→ **Given material**
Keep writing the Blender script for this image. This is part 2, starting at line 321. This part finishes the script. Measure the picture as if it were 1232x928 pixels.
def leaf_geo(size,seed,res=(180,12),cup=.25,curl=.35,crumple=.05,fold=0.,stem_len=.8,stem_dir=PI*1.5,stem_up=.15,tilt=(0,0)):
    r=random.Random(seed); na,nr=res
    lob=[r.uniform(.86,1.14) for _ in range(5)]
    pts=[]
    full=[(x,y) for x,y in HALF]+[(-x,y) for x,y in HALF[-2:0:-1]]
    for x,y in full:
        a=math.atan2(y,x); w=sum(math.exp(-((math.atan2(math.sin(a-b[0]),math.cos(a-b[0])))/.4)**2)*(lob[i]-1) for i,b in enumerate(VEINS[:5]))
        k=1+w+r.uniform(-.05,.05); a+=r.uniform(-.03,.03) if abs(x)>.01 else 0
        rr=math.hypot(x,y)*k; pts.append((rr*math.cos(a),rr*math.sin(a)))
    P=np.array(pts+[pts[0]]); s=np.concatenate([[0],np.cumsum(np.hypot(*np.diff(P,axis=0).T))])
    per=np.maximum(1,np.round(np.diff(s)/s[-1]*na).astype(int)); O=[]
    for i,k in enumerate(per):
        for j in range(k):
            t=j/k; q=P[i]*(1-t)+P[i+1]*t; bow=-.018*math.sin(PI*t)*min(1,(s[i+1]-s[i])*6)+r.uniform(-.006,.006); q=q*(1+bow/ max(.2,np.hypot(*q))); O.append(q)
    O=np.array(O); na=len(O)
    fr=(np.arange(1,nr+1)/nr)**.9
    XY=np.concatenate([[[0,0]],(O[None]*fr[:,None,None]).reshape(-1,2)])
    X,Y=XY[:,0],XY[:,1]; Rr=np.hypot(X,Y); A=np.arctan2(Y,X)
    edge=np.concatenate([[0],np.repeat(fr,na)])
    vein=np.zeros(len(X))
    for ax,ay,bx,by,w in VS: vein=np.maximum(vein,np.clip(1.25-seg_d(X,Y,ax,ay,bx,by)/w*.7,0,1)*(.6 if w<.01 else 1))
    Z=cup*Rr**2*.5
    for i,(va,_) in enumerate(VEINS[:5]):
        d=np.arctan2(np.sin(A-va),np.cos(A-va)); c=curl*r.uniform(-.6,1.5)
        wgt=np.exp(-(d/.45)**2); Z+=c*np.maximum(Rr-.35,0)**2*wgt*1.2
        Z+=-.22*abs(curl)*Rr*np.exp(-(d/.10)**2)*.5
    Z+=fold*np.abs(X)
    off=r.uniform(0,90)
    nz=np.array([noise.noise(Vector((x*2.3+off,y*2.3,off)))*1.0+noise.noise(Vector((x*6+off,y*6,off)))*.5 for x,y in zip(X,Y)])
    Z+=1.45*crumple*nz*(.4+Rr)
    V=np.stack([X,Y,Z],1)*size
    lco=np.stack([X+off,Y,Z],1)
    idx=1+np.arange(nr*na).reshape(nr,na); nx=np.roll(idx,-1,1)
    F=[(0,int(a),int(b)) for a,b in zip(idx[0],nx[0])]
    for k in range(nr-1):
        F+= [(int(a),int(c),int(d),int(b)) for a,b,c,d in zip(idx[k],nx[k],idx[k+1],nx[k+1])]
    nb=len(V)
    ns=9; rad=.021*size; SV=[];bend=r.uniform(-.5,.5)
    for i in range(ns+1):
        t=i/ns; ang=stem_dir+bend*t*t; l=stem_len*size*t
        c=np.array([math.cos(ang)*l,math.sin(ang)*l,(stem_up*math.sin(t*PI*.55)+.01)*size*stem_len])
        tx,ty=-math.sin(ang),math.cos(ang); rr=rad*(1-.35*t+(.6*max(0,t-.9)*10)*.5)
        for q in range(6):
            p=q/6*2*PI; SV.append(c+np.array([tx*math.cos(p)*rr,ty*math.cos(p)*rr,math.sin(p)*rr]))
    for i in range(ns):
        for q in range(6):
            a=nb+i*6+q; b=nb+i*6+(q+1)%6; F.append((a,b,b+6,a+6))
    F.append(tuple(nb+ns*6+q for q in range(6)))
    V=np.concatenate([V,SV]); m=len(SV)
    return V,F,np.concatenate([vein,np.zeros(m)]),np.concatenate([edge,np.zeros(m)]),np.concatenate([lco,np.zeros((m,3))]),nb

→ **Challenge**
Make an exact copy of every line in the data.

→ **Answer for the task**
Keep writing the Blender script for this image. This is part 2, starting at line 321. This part finishes the script. Measure the picture as if it were 1232x928 pixels.
def leaf_geo(size,seed,res=(180,12),cup=.25,curl=.35,crumple=.05,fold=0.,stem_len=.8,stem_dir=PI*1.5,stem_up=.15,tilt=(0,0)):
    r=random.Random(seed); na,nr=res
    lob=[r.uniform(.86,1.14) for _ in range(5)]
    pts=[]
    full=[(x,y) for x,y in HALF]+[(-x,y) for x,y in HALF[-2:0:-1]]
    for x,y in full:
        a=math.atan2(y,x); w=sum(math.exp(-((math.atan2(math.sin(a-b[0]),math.cos(a-b[0])))/.4)**2)*(lob[i]-1) for i,b in enumerate(VEINS[:5]))
        k=1+w+r.uniform(-.05,.05); a+=r.uniform(-.03,.03) if abs(x)>.01 else 0
        rr=math.hypot(x,y)*k; pts.append((rr*math.cos(a),rr*math.sin(a)))
    P=np.array(pts+[pts[0]]); s=np.concatenate([[0],np.cumsum(np.hypot(*np.diff(P,axis=0).T))])
    per=np.maximum(1,np.round(np.diff(s)/s[-1]*na).astype(int)); O=[]
    for i,k in enumerate(per):
        for j in range(k):
            t=j/k; q=P[i]*(1-t)+P[i+1]*t; bow=-.018*math.sin(PI*t)*min(1,(s[i+1]-s[i])*6)+r.uniform(-.006,.006); q=q*(1+bow/ max(.2,np.hypot(*q))); O.append(q)
    O=np.array(O); na=len(O)
    fr=(np.arange(1,nr+1)/nr)**.9
    XY=np.concatenate([[[0,0]],(O[None]*fr[:,None,None]).reshape(-1,2)])
    X,Y=XY[:,0],XY[:,1]; Rr=np.hypot(X,Y); A=np.arctan2(Y,X)
    edge=np.concatenate([[0],np.repeat(fr,na)])
    vein=np.zeros(len(X))
    for ax,ay,bx,by,w in VS: vein=np.maximum(vein,np.clip(1.25-seg_d(X,Y,ax,ay,bx,by)/w*.7,0,1)*(.6 if w<.01 else 1))
    Z=cup*Rr**2*.5
    for i,(va,_) in enumerate(VEINS[:5]):
        d=np.arctan2(np.sin(A-va),np.cos(A-va)); c=curl*r.uniform(-.6,1.5)
        wgt=np.exp(-(d/.45)**2); Z+=c*np.maximum(Rr-.35,0)**2*wgt*1.2
        Z+=-.22*abs(curl)*Rr*np.exp(-(d/.10)**2)*.5
    Z+=fold*np.abs(X)
    off=r.uniform(0,90)
    nz=np.array([noise.noise(Vector((x*2.3+off,y*2.3,off)))*1.0+noise.noise(Vector((x*6+off,y*6,off)))*.5 for x,y in zip(X,Y)])
    Z+=1.45*crumple*nz*(.4+Rr)
    V=np.stack([X,Y,Z],1)*size
    lco=np.stack([X+off,Y,Z],1)
    idx=1+np.arange(nr*na).reshape(nr,na); nx=np.roll(idx,-1,1)
    F=[(0,int(a),int(b)) for a,b in zip(idx[0],nx[0])]
    for k in range(nr-1):
        F+= [(int(a),int(c),int(d),int(b)) for a,b,c,d in zip(idx[k],nx[k],idx[k+1],nx[k+1])]
    nb=len(V)
    ns=9; rad=.021*size; SV=[];bend=r.uniform(-.5,.5)
    for i in range(ns+1):
        t=i/ns; ang=stem_dir+bend*t*t; l=stem_len*size*t
        c=np.array([math.cos(ang)*l,math.sin(ang)*l,(stem_up*math.sin(t*PI*.55)+.01)*size*stem_len])
        tx,ty=-math.sin(ang),math.cos(ang); rr=rad*(1-.35*t+(.6*max(0,t-.9)*10)*.5)
        for q in range(6):
            p=q/6*2*PI; SV.append(c+np.array([tx*math.cos(p)*rr,ty*math.cos(p)*rr,math.sin(p)*rr]))
    for i in range(ns):
        for q in range(6):
            a=nb+i*6+q; b=nb+i*6+(q+1)%6; F.append((a,b,b+6,a+6))
    F.append(tuple(nb+ns*6+q for q in range(6)))
    V=np.concatenate([V,SV]); m=len(SV)
    return V,F,np.concatenate([vein,np.zeros(m)]),np.concatenate([edge,np.zeros(m)]),np.concatenate([lco,np.zeros((m,3))]),nb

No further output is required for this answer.